Yeah, these motherfuckers, they don't know anything.
So it was like 40% on Rotten Tomatoes.
The first review was good or something,
and then it just plummeted,
and I was like, oh, God.
Dude, see, that is crazy to me
because I would say that that was
a masterpiece of serendipity.
It all came together perfect.
If I was a critic, I think I would be like, this is a magnum opus.
This is amazing.
So what is there bad to say about that?
The way that all came together was like truly lightning in a bottle, like once in a lifetime.
The thing I care about more than anything is, because I go on Rotten Tomatoes, just constantly refreshing everything.
Do you? Oh, yeah. But all I care
about is the audience score. Dude, I've always said
my favorite movies, I look
for the biggest discrepancy in critic
and audience. Yeah, yeah, yeah. You know, like Saving Silverman,
there's like an 85% difference.
The movie's great.
It's great. Don't get me wrong. I want to have high on
both, but like... Sure, of course.
So like Jury Duty had like, Jury Duty's audience score is like 98% or 96% or whatever.
I'm saying like I don't know.
96.2?
I'm now obsessed with lessons in chemistry.
I haven't done Jury Duty in a while.
But like, you know, with those things, it's like all I want is like for people to connect to it.
You know what I mean?
Like if the critics don't like it, it's like whatever.
Have you ever had the opposite of what you had with Jury Duty?
Where the critics like it?
Where you finished it and you were like,
that's a fucking heater.
That's a 10 out of 10.
This is going to blow up.
It's going to change my career.
And then it came out and just did not have that reception at all.
He's going to say no.
He's like, all my shit is fire.
No, everything hits.
No, I did the show We Crashed
with Jared Leto and Anne Hathaway.
And I watched the early cuts of that.
And I was like,
did I create the social network?
Did I do a social network as a TV show?
I was like, so...
I love that show.
I'm really proud of it.
And I thought like...
Wait, that's the WeWork?
The WeWork one, yeah.
That didn't do well.
No, it did well.
But I'm saying that like I thought that like – I thought it was going to like change the face of television.
I didn't think that.
But I was like – I thought like, oh, this is it.
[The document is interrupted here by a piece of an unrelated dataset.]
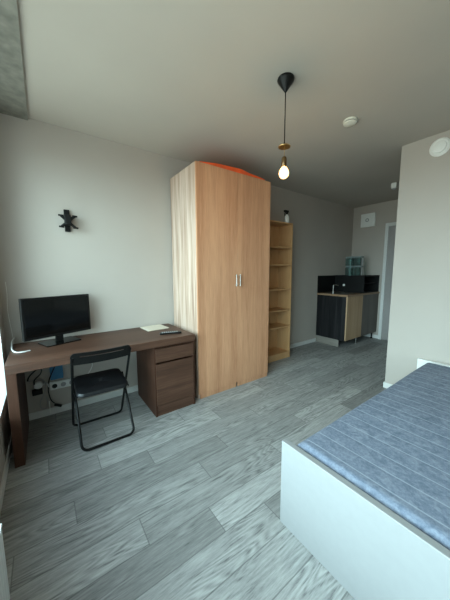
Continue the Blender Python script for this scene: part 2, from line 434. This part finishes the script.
# spray bottle on the bookcase
bx, by = 3.235, -0.235
t = thing('spray_bottle', 'small white spray bottle with black trigger head on the bookcase', 'bottle', (bx, by, BHt))
MB().lathe([(0.030, 0), (0.034, 0.008), (0.034, 0.075), (0.028, 0.10), (0.013, 0.118), (0.013, 0.13)], (bx, by, BHt), n=20).build('bottle_body', m_wplastic, t, smooth=True)
s_ = MB(); s_.lathe([(0.016, 0.125), (0.016, 0.15), (0.012, 0.155)], (bx, by, BHt), n=16)
s_.box(bx-0.055, bx+0.03, by-0.013, by+0.013, BHt+0.152, BHt+0.182); s_.box(bx-0.062, bx-0.055, by-0.008, by+0.008, BHt+0.16, BHt+0.178)
s_.tube([(bx-0.032, by, BHt+0.152), (bx-0.045, by, BHt+0.13), (bx-0.043, by, BHt+0.10)], 0.006, 8)
s_.build('trigger_head', m_black, t, bevel=0.002)

# ------------------------------------------------------------------ desk
DX0, DX1, DY, DH, DT = 0.048, 1.455, -0.65, 0.722, 0.062
t = thing('desk', 'long dark walnut desk with a thick top and drawer pedestal', 'desk', ((DX0+DX1)/2, -0.33, 0))
MB().box(DX0, DX1, DY, -0.015, DH-DT, DH).build('desk_top', m_walnut, t, bevel=0.002)
MB().box(DX0, DX0+0.057, DY, -0.015, 0, DH-DT).build('side_panel', m_walnutz, t, bevel=0.002)
MB().box(DX0+0.057, 1.047, -0.05, -0.034, 0.50, DH-DT).build('back_rail', m_walnut, t)
px0, px1 = 1.047, 1.452
pb = MB(); pb.box(px0, px0+0.018, DY+0.012, -0.10, 0, DH-DT-0.004); pb.box(px1-0.018, px1, DY+0.012, -0.10, 0, DH-DT-0.004)
pb.box(px0+0.018, px1-0.018, -0.11, -0.10, 0.02, DH-DT-0.004); pb.box(px0+0.018, px1-0.018, DY+0.03, -0.11, 0.09, 0.105); pb.box(px0+0.018, px1-0.018, DY+0.03, -0.11, DH-DT-0.02, DH-DT-0.004)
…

And like how are Jared and Annie not – Annie to her friends and Anne Hathaway to YouTube.
And to scrubs.
YouTube degenerates. You are Miss Anne Hathaway to YouTube. And to scrubs. To ozos. YouTube degenerates.
You call her Miss Anne Hathaway in my presence.
But Annie, they – I was like, oh, they're going to win every single award.
Like I thought the performance was incredible and then – and we didn't get nominated for anything.
But the show did very well.
Right.
But it was just one of those things where I was like – I thought that like – I was like, what should I wear to the Emmy?
Sure.
And then just like, yeah, exactly.
Start writing my acceptance speech sort of thing.
Right, right, right.
How does something like that happen?
Because I feel like we're in kind of like an age,
and I actually really like it,
like the docudrama about business.
Yeah.
Like I feel like there's so many,
how does that trend work through Hollywood?
Does someone hear that you're working on WeWork,
so someone else wants to do, what's the one with Uber with Kyle Chandler?
Oh, Super Pumped?
Super Pumped.
Yeah.
And then there was the Beanie Baby on, Blackberry, Air.
How does that spread through Hollywood?
Is it just like one does well, so everyone – Copycat type shit?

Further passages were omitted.